So what if you work in this factory and the owner doesn't pay you.
Why would you voluntarily work for a person who doesn't pay you?
I don't assume everyone in society is honest. I do assume most people in society are smart enough to manage their own affairs.
But, to answer your question, if you aren't paid for your work, you can sue for the debt. Every jurisdiction in America has a small-claims court where filing fees are minimal and there is no need to hire a litigator to represent you.
I'm a law clerk who was married to a carpenter. No you can't just sue. You have to be able to fill out the papers. Very few working class people could do that correctly or even know how to do it. You have to be able to present your case to the judge in a cohesive way, and your corporate employer will have a lawyer there claiming you shouldn't be paid. You have to take time off your current job to try to recover wages from your last job. If you're only owed $500 it's probably not worth it.
You seem to think you get paid right there in the court. You might have to file your order with the sheriff to seize property, or garnishee wages. I have never know a working class person who successful recovered lost wages in this way.
The courts are a poor remedy for employment abuses. Labour laws were designed to eliminate such abuses by setting standards of behaviour for employers.
Most people are smart enough to take care of themselves and and their bills, but to have the smarts to advocate for themselves, and get the best deal for themselves in a competitive situation, few and far between. Most people lack the skills or confidence to negotiate their own car deals. They're now hiring people to do the negotiating for them. I was a consumer loans manager in a big bank. Our working class customers, were honest hard working people, but lacking the education or the skills to negotiate.
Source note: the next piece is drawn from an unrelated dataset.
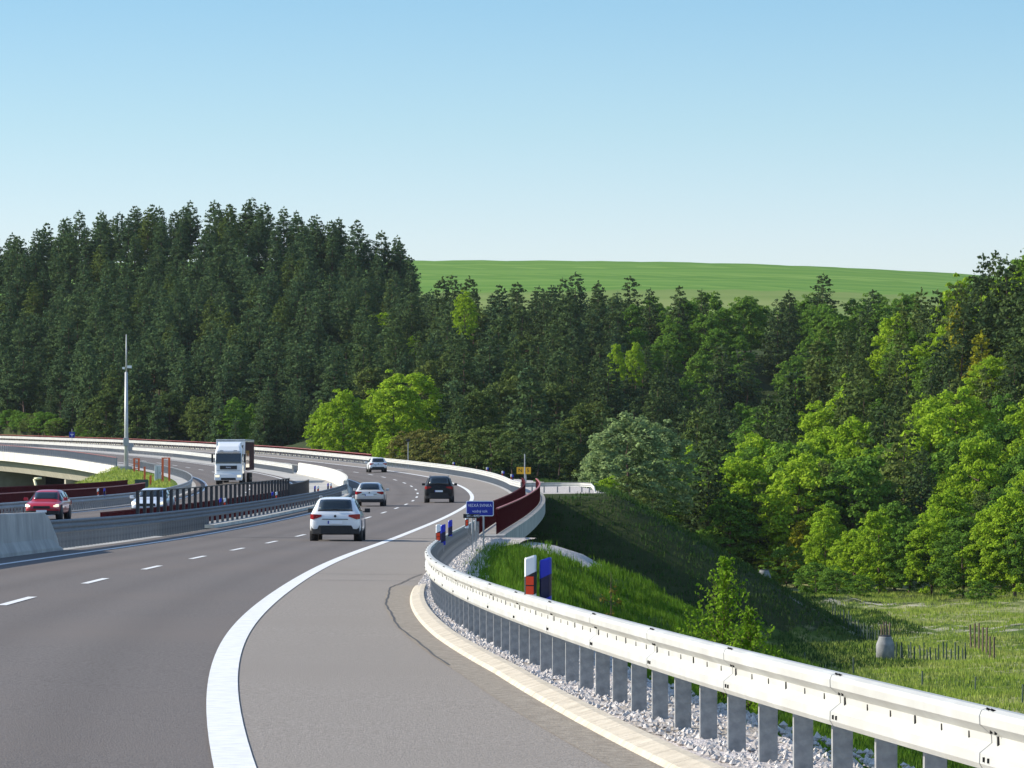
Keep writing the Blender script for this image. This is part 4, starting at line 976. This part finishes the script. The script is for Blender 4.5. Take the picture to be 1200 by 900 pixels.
for i in range(5):
    H=12; protos['broad'].append((broad_crown(H,3.8,.12,60+i,nl=140,nq=52,qs=.31,lob=.8,fl=1.25),trunk_mesh(H,.2,70+i,toph=.7,R=2.6),H))
for i in range(5):
    H=11; protos['broadfine'].append((broad_crown(H,3.4,.03,80+i,nl=230,nq=64,qs=.22,lob=.66,fl=1.3),trunk_mesh(H,.18,90+i,toph=.75,R=2.2),H))
for i in range(4):
    H=4.5; protos['bush'].append((broad_crown(H,2.3,.02,100+i,nl=90,nq=50,qs=.17,lob=.5),trunk_mesh(H,.07,110+i,toph=.7,R=1.3),H))
def tree(name,kind,idx,x,y,z,h,m,label,cat='tree',group=None,wide=1.0):
    cr,tr,H=protos[kind][idx%len(protos[kind])]; s=h/H
    t=thing(name,label,cat,(x,y,z),random.random()*6.28,group); t.scale=(s*wide,s*wide,s)
    o=bpy.data.objects.new('crown',cr); C.objects.link(o); o.parent=t
    o.material_slots[0].link='OBJECT'; o.material_slots[0].material=m
    o=bpy.data.objects.new('trunk',tr); C.objects.link(o); o.parent=t
    return t
def scatter(y0,y1,a0,a1,sp,seed):
    r=random.Random(seed); out=[]; y=y0; row=0
    while y<y1:
        x=a0*y+(sp/2 if row%2 else 0)
        while x<a1*y:
            out.append((x+r.uniform(-.38,.38)*sp,y+r.uniform(-.38,.38)*sp)); x+=sp
        y+=sp*.9; row+=1
    return out
def where(u):
    for lim,s in ((60,'left edge'),(140,'far bridge railing'),(220,'lighting mast'),(310,'lorry'),(400,'pale median barrier'),(470,'far white hatchback'),(545,'black car'),(640,'red railings'),(740,'guardrail spur'),(850,'dark embankment top'),(960,'hidden manhole shaft'),(1080,'standing manhole shaft'),(9999,'right edge')):
        if u<lim: return s
def tier(v):
    for lim,s in ((300,'on the skyline'),(360,'high'),(420,'above halfway'),(480,'below halfway'),(540,'low'),(999,'at the foot')):
        if v<lim: return s
rt=random.Random(5)
def roadoff(x,y): return (x-float(RX(min(y,1000))))*math.sqrt(1+float(RD(min(y,1000)))**2)
def uv(x,y,z): return 600+F*x/y, 534-F*z/y
k=0
HZ=np.full(420,900.0)
def exposed(x,y,z,h,w=3.0,thr=.16):
    u,v=uv(x,y,z+h); px=F/y; a=int((u-w*px*.5+200)/4); b_=max(a+1,int((u+w*px*.5+200)/4))
    a=max(a,0); b_=min(b_,419)
    if a>=b_: return False
    e=float(np.mean(HZ[a:b_]))-v
    if e<thr*h*px: return False
    HZ[a:b_]=np.minimum(HZ[a:b_],v+.22*h*px); return True
def left_hill():
  global k
  for x,y in scatter(786,1000,-.122,-.0215,7.6,1):
      z=float(NZ(x,y)); u,v=uv(x,y,z+14)
      if roadoff(x,y)<15: continue
      h=rt.triangular(11.5,15.8,14.5); k+=1
      if not exposed(x,y,z,h,2.4,.30 if y<925 else .2): continue
      m=PINE if rt.random()<.92 else OLIV
      kk=k
      tree('pine_tree','pine',k,x,y,z,h,m,f'dark pine {tier(v)} on the left hill above the {where(u)}',group='pines covering the left hill',wide=rt.uniform(.85,1.1))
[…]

So what if you work in this factory and the owner doesn't pay you. What recourse do you have? All of this libertarian bullshit assumes that everyone is honest and will do the right thing, and that everyone will tradely fairly and honestly with everyone else.
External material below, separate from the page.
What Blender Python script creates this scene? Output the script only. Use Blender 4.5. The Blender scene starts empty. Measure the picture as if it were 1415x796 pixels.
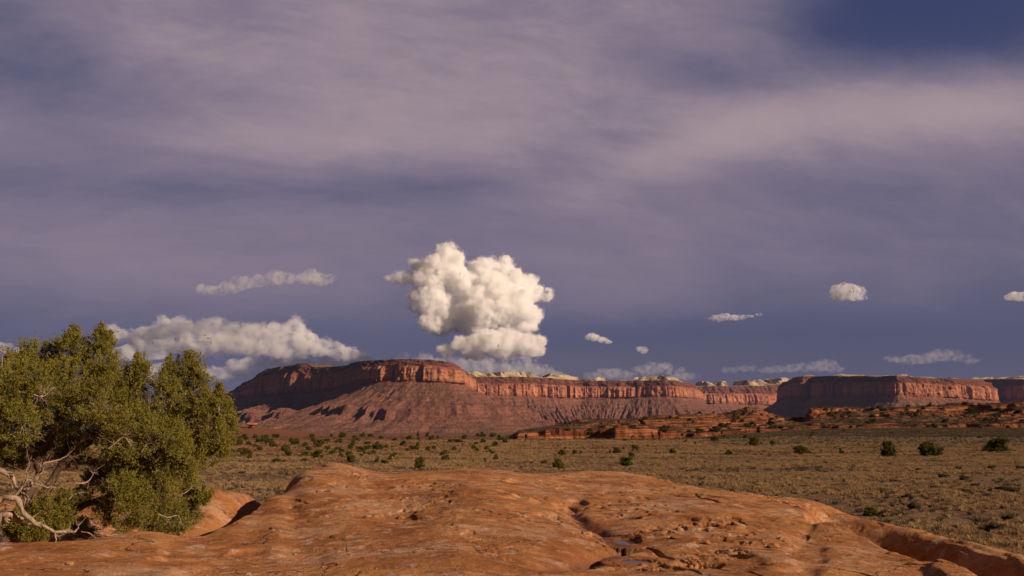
import bpy, bmesh, math, random
import numpy as np
from mathutils import Vector, Matrix
R = math.radians
random.seed(7); RS = np.random.RandomState(11)
scene = bpy.context.scene
COL = scene.collection

# ------------------------------------------------------------------ camera
CAMZ = 5.0; F = 1376.0; PITCH = math.atan((580 - 398) / F)
cam_d = bpy.data.cameras.new('camera'); cam = bpy.data.objects.new('camera', cam_d); COL.objects.link(cam)
cam_d.sensor_width = 36; cam_d.lens = 35.0; cam_d.clip_start = 0.1; cam_d.clip_end = 60000
cam.location = (0, 0, CAMZ); cam.rotation_euler = (R(90) + PITCH, 0, 0)
scene.camera = cam

# ------------------------------------------------------------------ view / engine
scene.view_settings.view_transform = 'Standard'; scene.view_settings.look = 'None'
scene.view_settings.exposure = 0.18; scene.view_settings.gamma = 1
cy = scene.cycles
cy.max_bounces = 24; cy.volume_bounces = 22; cy.diffuse_bounces = 3; cy.glossy_bounces = 2
cy.transmission_bounces = 4; cy.transparent_max_bounces = 8
cy.use_denoising = True; cy.sample_clamp_indirect = 4

def sun_dir(az, el): return Vector((math.sin(az) * math.cos(el), math.cos(az) * math.cos(el), math.sin(el)))
SUN_AZ = R(119); SUN_EL = R(24)           # azimuth clockwise from the view direction (+Y): right and a little behind
sd = sun_dir(SUN_AZ, SUN_EL)
sl = bpy.data.lights.new('sun', 'SUN'); sl.energy = 5.0; sl.angle = R(0.5); sl.color = (1.0, 0.77, 0.57)
so = bpy.data.objects.new('sun', sl); COL.objects.link(so)
so.rotation_euler = sd.to_track_quat('Z', 'Y').to_euler()

def vdir(px, py):
    u = (px - 707.5) / F; v = (398 - py) / F
    return u, math.cos(PITCH) - v * math.sin(PITCH), math.sin(PITCH) + v * math.cos(PITCH)
def azi(px, py=600):
    x, y, z = vdir(px, py); return math.atan2(x, y)
def slope(px, py):
    x, y, z = vdir(px, py); return z / math.hypot(x, y)
def P(px, py, r):                          # point at horizontal range r seen at a photo pixel
    a = azi(px, py); return Vector((r * math.sin(a), r * math.cos(a), CAMZ + r * slope(px, py)))
def ZP(px, py, r): return CAMZ + r * slope(px, py)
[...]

At will employment gives all power to the owner and none to the worker. You said it yourself, you don't like it leave. Your boss wants you to work unsafe conditions, leave. Walmart comes in and sets up shop, hires away all of your workers with higher wages and benefits, undercuts your prices and drives you and all of the rest of the mom and pop retailers, out of business. Then they cut wages and raise prices. There's nowhere else left to work. That's how the Walton's got rich. Their size and capital allowed them to do that.
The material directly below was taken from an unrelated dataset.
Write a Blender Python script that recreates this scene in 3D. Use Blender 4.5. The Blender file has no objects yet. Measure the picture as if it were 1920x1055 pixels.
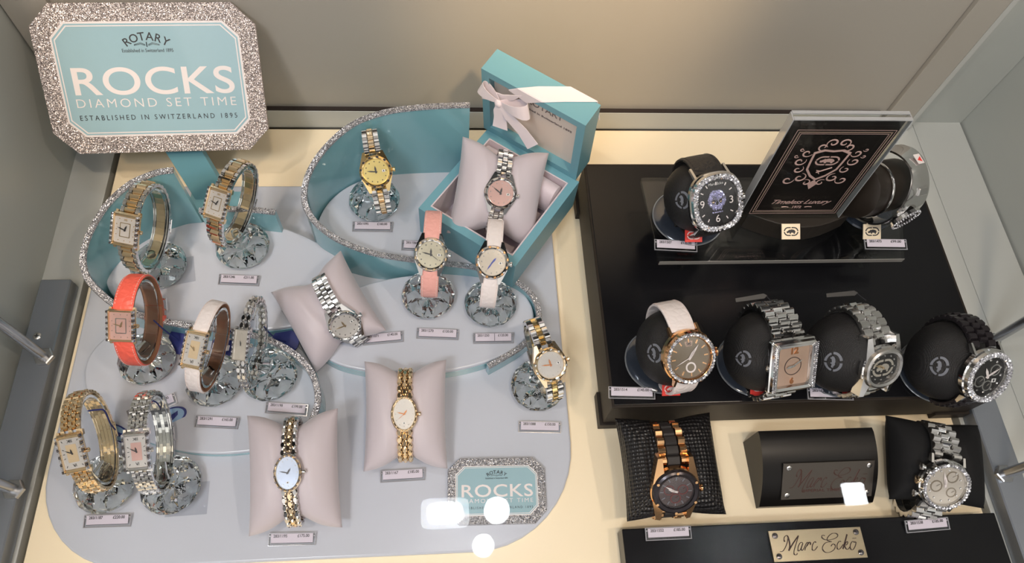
import bpy, math, random
from mathutils import Vector as V, Matrix as MX
random.seed(7)
PI = math.pi
sc = bpy.context.scene
col = sc.collection
# ------------------------------------------------------------------ camera
FX = 1367.0; CX, CY = 960.0, 527.5; H = 0.62
CAM = [(0.99610533, 0.01353644, -0.087126), (-0.05179237, 0.88952781, -0.45393593), (0.07135632, 0.45668046, 0.88676447)]
R3 = MX(CAM)
cd = bpy.data.cameras.new('camera'); cam = bpy.data.objects.new('camera', cd); col.objects.link(cam)
cd.sensor_width = 36; cd.lens = FX * 36 / 1920; cd.clip_start = 0.005; cd.clip_end = 50
cam.matrix_world = MX.Translation((0, 0, H)) @ R3.to_4x4()
sc.camera = cam
# ------------------------------------------------------------------ exposure
sc.view_settings.view_transform = 'Standard'; sc.view_settings.look = 'None'
sc.view_settings.gamma = 1; sc.view_settings.use_curve_mapping = False
sc.view_settings.exposure = -0.28
# ------------------------------------------------------------------ world: dim shop, bright noise patches added behind the camera for metal reflections
w = bpy.data.worlds.new('shop'); sc.world = w; w.use_nodes = True
nt = w.node_tree; N = nt.nodes; L = nt.links
bg = N['Background']
tc = N.new('ShaderNodeTexCoord'); mp = N.new('ShaderNodeMapping'); mp.inputs['Scale'].default_value = (3, 3, 5)
sp_ = N.new('ShaderNodeSeparateXYZ'); mr = N.new('ShaderNodeMapRange'); mr.inputs['From Min'].default_value = -0.02; mr.inputs['From Max'].default_value = -0.25; mr.inputs['To Min'].default_value = 0.14; mr.inputs['To Max'].default_value = 1.9
L.new(tc.outputs['Generated'], sp_.inputs['Vector']); L.new(sp_.outputs['Y'], mr.inputs['Value']); L.new(mr.outputs['Result'], bg.inputs['Strength'])
no = N.new('ShaderNodeTexNoise'); no.inputs['Scale'].default_value = 1.6; no.inputs['Detail'].default_value = 3
rp = N.new('ShaderNodeValToRGB'); e = rp.color_ramp.elements
e[0].position = 0.46; e[0].color = (0.03, 0.03, 0.035, 1); e[1].position = 0.60; e[1].color = (1.0, 0.95, 0.90, 1)
L.new(tc.outputs['Generated'], mp.inputs['Vector']); L.new(mp.outputs['Vector'], no.inputs['Vector'])
L.new(no.outputs['Fac'], rp.inputs['Fac']); L.new(rp.outputs['Color'], bg.inputs['Color'])

# ------------------------------------------------------------------ lights of the shop
def lamp(name, loc, target, power, size, color, sy=None):
    ld = bpy.data.lights.new(name, 'AREA'); ld.energy = power; ld.size = size; ld.color = color
    if sy: ld.shape = 'RECTANGLE'; ld.size_y = sy
    o = bpy.data.objects.new(name, ld); col.objects.link(o); o.location = loc
    o.rotation_euler = (V(target) - V(loc)).to_track_quat('-Z', 'Y').to_euler()
    return o
lamp('shop_ceiling_light', (-0.5, -0.7, 1.7), (-0.1, 0.2, 0), 13.5, 0.4, (0.92, 0.95, 1.0), 0.2)
lamp('shop_spotlight', (0.25, -0.35, 1.9), (0.25, 0.3, 0), 9, 0.08, (1.0, 0.80, 0.58))
lamp('shop_spotlight', (-0.45, -0.1, 1.6), (-0.1, 0.45, 0.05), 5, 0.05, (1.0, 0.86, 0.74))
lamp('shop_spotlight', (0.75, -0.2, 1.5), (0.1, 0.4, 0.05), 5, 0.05, (1.0, 0.82, 0.66))

def spot(name, loc, target, power, deg, color, blend=.6, r=.03):
    ld = bpy.data.lights.new(name, 'SPOT'); ld.energy = power; ld.spot_size = math.radians(deg); ld.spot_blend = blend; ld.color = color; ld.shadow_soft_size = r
    o = bpy.data.objects.new(name, ld); col.objects.link(o); o.location = loc
    o.rotation_euler = (V(target) - V(loc)).to_track_quat('-Z', 'Y').to_euler()
spot('counter_spotlight', (0.22, -0.06, .95), (0.13, .51, .245), 62, 24, (1.0, .68, .36), 1.0)
spot('counter_spotlight', (-0.42, -0.10, .95), (-0.37, .35, .15), 16, 28, (1.0, .70, .42), 1.0)
# ------------------------------------------------------------------ helpers: a pixel of the photo -> a point on the plane z
def ray(px, py):
    return (R3 @ V((px - CX, -(py - CY), -FX))).normalized()
def at(px, py, z=0.0):
    d = ray(px, py); return V((0, 0, H)) + d * ((z - H) / d.z)
def aty(px, py, y):
    d = ray(px, py); return V((0, 0, H)) + d * (y / d.y)

MATS = {}
def nodes(name):
    m = bpy.data.materials.new(name); m.use_nodes = True
    return m, m.node_tree.nodes, m.node_tree.links, m.node_tree.nodes['Principled BSDF']
def mat(name, c, rough=0.5, metal=0.0, coat=0.0, bump=None, spec=None, var=0.0, sheen=0.0):
    if name in MATS: return MATS[name]
    m, n, l, b = nodes(name)
    b.inputs['Base Color'].default_value = (*c, 1); b.inputs['Roughness'].default_value = rough; b.inputs['Metallic'].default_value = metal
    b.inputs['Coat Weight'].default_value = coat; b.inputs['Coat Roughness'].default_value = 0.05
    if sheen: b.inputs['Sheen Weight'].default_value = sheen
    if spec is not None: b.inputs['Specular IOR Level'].default_value = spec
    t = n.new('ShaderNodeTexCoord')
    if var:
        x = n.new('ShaderNodeTexNoise'); x.inputs['Scale'].default_value = 25; l.new(t.outputs['Object'], x.inputs['Vector'])
        r = n.new('ShaderNodeValToRGB'); ee = r.color_ramp.elements
        ee[0].position = .3; ee[1].position = .7
        ee[0].color = (*[q * (1 - var) for q in c], 1); ee[1].color = (*[min(1, q * (1 + var)) for q in c], 1)
        l.new(x.outputs['Fac'], r.inputs['Fac']); l.new(r.outputs['Color'], b.inputs['Base Color'])
    if bump:
        kind, scale, st, dist = bump
        if kind == 'noise': x = n.new('ShaderNodeTexNoise'); x.inputs['Scale'].default_value = scale; out = x.outputs['Fac']
        elif kind == 'voronoi': x = n.new('ShaderNodeTexVoronoi'); x.inputs['Scale'].default_value = scale; out = x.outputs['Distance']
        elif kind == 'vgrid': x = n.new('ShaderNodeTexVoronoi'); x.inputs['Scale'].default_value = scale; x.inputs['Randomness'].default_value = .12; iv = n.new('ShaderNodeMath'); iv.operation = 'SUBTRACT'; iv.inputs[0].default_value = 1; l.new(x.outputs['Distance'], iv.inputs[1]); out = iv.outputs[0]
        elif kind == 'croc':
            x = n.new('ShaderNodeTexVoronoi'); x.feature = 'DISTANCE_TO_EDGE'; x.inputs['Scale'].default_value = scale; out = x.outputs['Distance']
        elif kind == 'check': x = n.new('ShaderNodeTexChecker'); x.inputs['Scale'].default_value = scale; out = x.outputs['Fac']
        elif kind == 'brushed':
            x = n.new('ShaderNodeTexNoise'); x.inputs['Scale'].default_value = scale; out = x.outputs['Fac']
            q = n.new('ShaderNodeMapping'); q.inputs['Scale'].default_value = (1, 40, 1); l.new(t.outputs['Object'], q.inputs['Vector']); l.new(q.outputs['Vector'], x.inputs['Vector'])
        if kind != 'brushed': l.new(t.outputs['Object'], x.inputs['Vector'])
        u = n.new('ShaderNodeBump'); u.inputs['Strength'].default_value = st; u.inputs['Distance'].default_value = dist
        l.new(out, u.inputs['Height']); l.new(u.outputs['Normal'], b.inputs['Normal'])
    MATS[name] = m; return m
def glitter(name, lo, hi, scale=1500):
    m, n, l, b = nodes(name); t = n.new('ShaderNodeTexCoord')
    v = n.new('ShaderNodeTexVoronoi'); v.inputs['Scale'].default_value = scale; l.new(t.outputs['Object'], v.inputs['Vector'])
    s = n.new('ShaderNodeSeparateColor'); l.new(v.outputs['Color'], s.inputs['Color'])
    r = n.new('ShaderNodeValToRGB'); ee = r.color_ramp.elements; ee[0].color = (*lo, 1); ee[1].color = (*hi, 1); ee[0].position = .25; ee[1].position = .85
    l.new(s.outputs['Red'], r.inputs['Fac']); l.new(r.outputs['Color'], b.inputs['Base Color'])
    g = n.new('ShaderNodeNewGeometry'); a = n.new('ShaderNodeVectorMath'); a.operation = 'SUBTRACT'; a.inputs[1].default_value = (.5, .5, .5)
    l.new(v.outputs['Color'], a.inputs[0]); k = n.new('ShaderNodeVectorMath'); k.operation = 'SCALE'; k.inputs['Scale'].default_value = 1.1; l.new(a.outputs[0], k.inputs[0])
    p = n.new('ShaderNodeVectorMath'); p.operation = 'ADD'; l.new(g.outputs['Normal'], p.inputs[0]); l.new(k.outputs[0], p.inputs[1])
    z = n.new('ShaderNodeVectorMath'); z.operation = 'NORMALIZE'; l.new(p.outputs[0], z.inputs[0]); l.new(z.outputs[0], b.inputs['Normal'])
    b.inputs['Metallic'].default_value = .55; b.inputs['Roughness'].default_value = .28
    return m
def glass(name, c=(1, 1, 1), rough=0.0, ior=1.5):
    m, n, l, b = nodes(name)
    b.inputs['Base Color'].default_value = (*c, 1); b.inputs['Roughness'].default_value = rough
    b.inputs['Transmission Weight'].default_value = 1; b.inputs['IOR'].default_value = ior
    return m
def clear(name, tint=(1, 1, 1), refl=0.08, rough=0.02):
    """clear plate: lets light through, with a mirror sheen"""
    m = bpy.data.materials.new(name); m.use_nodes = True; n = m.node_tree.nodes; l = m.node_tree.links
    n.remove(n['Principled BSDF']); o = n['Material Output']
    t = n.new('ShaderNodeBsdfTransparent'); t.inputs['Color'].default_value = (*tint, 1)
    g = n.new('ShaderNodeBsdfGlossy'); g.inputs['Roughness'].default_value = rough
    f = n.new('ShaderNodeLayerWeight'); p = n.new('ShaderNodeMath'); p.operation = 'POWER'; p.inputs[1].default_value = 5; l.new(f.outputs['Facing'], p.inputs[0])
    a = n.new('ShaderNodeMath'); a.operation = 'MULTIPLY_ADD'; a.inputs[1].default_value = min(.7, refl * 9); a.inputs[2].default_value = refl; a.use_clamp = True
    l.new(p.outputs[0], a.inputs[0])
    x = n.new('ShaderNodeMixShader'); l.new(a.outputs[0], x.inputs['Fac']); l.new(t.outputs[0], x.inputs[1]); l.new(g.outputs[0], x.inputs[2])
    l.new(x.outputs[0], o.inputs['Surface']); return m
def emit(name, c, s):
    m = bpy.data.materials.new(name); m.use_nodes = True; n = m.node_tree.nodes; b = n['Principled BSDF']
    b.inputs['Base Color'].default_value = (0, 0, 0, 1); b.inputs['Emission Color'].default_value = (*c, 1); b.inputs['Emission Strength'].default_value = s
    return m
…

Expecting people with wealth and power to treat lesser beings fairly or ethically, is ridiculous. Labour laws exist because the Robber Barons locked their workers into unsafe factories and hundreds died in fires, or got chewed up the machinery and their bosses did nothing.
To bring you up to date, this is October 11, 2020, not 1920.
Considering that wages, as a percentage of costs, are currently at the same level as they were during the Guilded Age. Over the past 40 years, businesses have absorbed increases in the cost of materials, supplies, rent, real estate, furniture, fixtures, transportation, utilities, technology, professional services (lawyers, accountants), and virtually everything they need to operate EXCEPT wages. Corporations are booking record profits and paying out huge executive bonuses and dividends, and corporations were awash in cash, even as W crashed the economy throwing millions out of work.
Executive Salaries went through the roof. Up 1000% in some sectors. The GDP went up, up, up, and American workers were the most productive in the world. Front line worker haven't benefitted from any of this. Wages flatlined, expecially after Reagan destroyed the union movement by telling workers the unions were screwing them, and everyone would get a big raise when the unions were gone. The unions are gone, and workers are still waiting for that raise.
When pressed to raise wages in light of the rise in GDP and executive wages, their response was the increased GDP was due to automation, not more productive workers, and so the workers didn't deserve the raises. They also claimed they American companies couldn't effectively compete on the world markets if they raised wages - all while booking the biggest profits, and highest dividends in history.
So not, it's not 1920, but for front line workers it may as well be. They're getting poorer and poorer, and the rich are getting richer and richer, off their labours. The more things change, the more they stay the same.